Reflections on "Missing"

In 1973 Charles Horman was an American journalist working in Chile, where he wrote for the periodical FIN and made a home with his wife. He was a Harvard graduate, the only child of successful New York businessman Edmund Horman. In the days following the fascist coup of September 11 1973, he became one of many people “disappeared” by the CIA-backed military dictatorship.

Both his father and his wife spent a month trying desperately to uncover his whereabouts. This painful and heart-wrenching experience would later become the subject of the award winning film Missing, starring Jack Lemmon and Sissy Spacek, who played Horman’s father and wife respectively (both of whom worked closely with the director Costa-Gavras on the film). It remains to this day a powerful, brave and very moving film.

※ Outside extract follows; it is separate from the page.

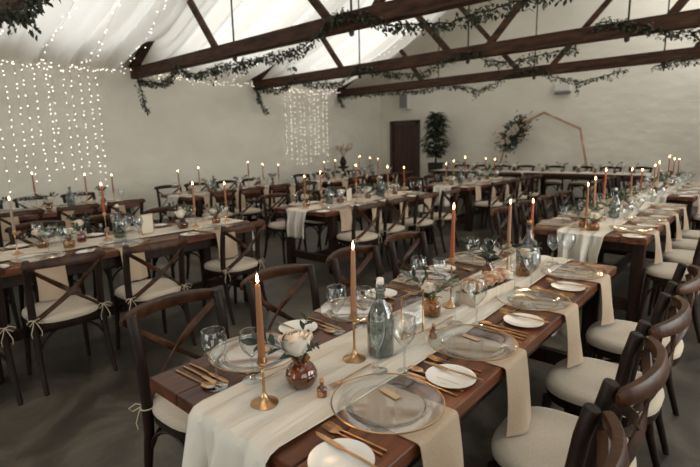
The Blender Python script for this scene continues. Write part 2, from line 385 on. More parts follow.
# ------------------------------------------------------------------ roof trusses
TB = [1.645, 4.707, 7.762, 10.874]; ZB, DB, WB = 2.9, .21, .13
NAMES = ['first', 'second', 'third', 'fourth']
for k, y in enumerate(TB):
    t = empty('roof_truss', (0, y, 0))
    tag(t, ['dark timber roof truss crossing the top corner above the tables', 'dark timber roof truss, second from the camera, ivy winding round its tie beam', 'dark timber roof truss, third from the camera, crossing the middle of the room', 'dark timber roof truss farthest from the camera, before the back wall'][k], 'roof truss', 'dark timber roof trusses')
    b = MB(); b.box(((XW + XR) / 2, 0, ZB + DB / 2), (XR - XW + .06, WB, DB), 0, .012); b.build('tie_beam', M['beam'], t, False)
    for s in (-1, 1):
        def rz(x): return 3.1 + .575 * (5.8 - abs(x - XC))
        b = MB(); x0, x1 = XC + s * 5.86, XC
        b.band([(x0, 0, rz(x0) + .0), (x1, 0, rz(x1))], .2, .1, (0, 0, 1)); b.build('rafter', M['beam'], t, False)
        for xf, zf, dx, dz in ((XC + s * 2.88, 3.08, s * .95, 1.22), (XC + s * .37, 3.08, s * 1.5, 1.63)):
            b = MB(); b.band([(xf, 0, zf), (xf + dx, 0, zf + dz)], .1, .09, (0, 0, 1) if True else 0); b.build('strut', M['beam'], t, False)
    for xr_ in (XC - 2.4, XC, XC + 2.4):
        b = MB(); zt = 3.1 + .575 * (5.8 - abs(xr_ - XC)); b.tube([(xr_, 0, ZB - .07), (xr_, 0, zt)], .014, 8); b.lathe([(.0001, -.035), (.03, -.03), (.036, 0), (.036, .03)], 6, (xr_, 0, ZB - .03)); b.build('tie_rod', M['iron'], t, False)

# ------------------------------------------------------------------ sheer drapes under the roof
def drape_pt(s, tt, y0, y1, side, seed):
    x = XC + side * 5.78 * (1 - s)
    z = 3.06 + (RIDGE - .1 - 3.06) * s - .46 * math.sin(PI * s) ** .9
    z -= .10 * math.sin(PI * tt) * (.4 + s)
    z += .42 * (math.exp(-(tt / .07) ** 2) + math.exp(-((1 - tt) / .07) ** 2)) * math.exp(-((s - .03) / .13) ** 2)
    ph = tt + .035 * math.sin(5 * s + seed) + .02 * math.sin(11 * s + seed * 2)
    fold = .062 * math.sin(2 * PI * 6.3 * ph + seed) + .036 * math.sin(2 * PI * 10.7 * ph + 1.7 * seed) + .012 * math.sin(2 * PI * 19 * ph + 3 * seed)
    z += fold * (.35 + .9 * math.sin(PI * min(1, s * 1.05)) ** .5)
    return Vector((x, y0 + (y1 - y0) * tt, z))
bays = [(-1.42, TB[0]), (TB[0], TB[1]), (TB[1], TB[2]), (TB[2], TB[3])]
for k, (y0, y1) in enumerate(bays):
    for side in (-1, 1):
        if k == 0 and side == 1: continue
        b = MB(); b.grid(lambda u, v: drape_pt(u, v, y0, y1, side, 1.3 * k + side), 46, 90)
        o = b.build('ceiling_drape', M['drape'])
        nm = {(0, -1): 'pleated white sheer ceiling drape over the tables beside the camera', (1, -1): 'pleated white sheer ceiling drape above the left wall lights, first bay on the left', (2, -1): 'pleated white sheer ceiling drape between second and third trusses, left slope',
              (3, -1): 'pleated white sheer ceiling drape between third and fourth trusses, left slope', (1, 1): 'pleated white sheer ceiling drape on the right slope between first and second trusses', (2, 1): 'pleated white sheer ceiling drape on the right slope between second and third trusses', (3, 1): 'pleated white sheer ceiling drape on the right slope before the back wall'}[(k, side)]
        tag(o, nm, 'drape', 'sheer ceiling drapes')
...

For its unflinching depiction of the casual brutality of life within a fascist dictatorship, where the army is allowed to operate with impunity, Missing remains an important piece of history, but it is equally important for its timeliness. Filmed under conditions of secrecy in Mexico, and released in 1982 while Chile was still under the control of the junta, it was banned there until after Pinochet eventually relinquished power eight years later. It was also subject to a (failed) lawsuit, brought against Universal Studios and the film’s director by the former US Ambassador Nathaniel Davis, who was depicted but not named in the film, and two others.

It is worth remembering the nature of totalitarian governments, as they are effectively engaged in a one-sided war with their own (captive) populations. This is not something which those of us who have grown up in rich, democratic countries can ever really understand, but the complicity of our own governments in events such as those depicted in a film such as this makes it a part of our shared history whether we like it or not.

One of the most telling things we get from a film like this is some of the subtle ways in which the prevailing attitudes of governments can become internalized by the individuals who grow up under their shadow. Time and again we find, in the early stages of the coup, the American expatriate characters saying to each other “they can’t touch us, we’re Americans”, a delirious self confidence which captures in microcosm an attitude manifested in far more deadly ways by the United States government in its foreign policy, its willingness to intervene in the affairs of weaker nations if they perceive it to be in their “national interest”.

Sadly, this foreign policy shows little sign of changing any time soon, but as an optimist I still look forward to a day when the United States can shed its super-power image and stand as a democracy among democracies. Missing stands as an example of the dangers that can befall ordinary people when power runs away with itself and starts to think of itself as being so unquestionable as to be "super".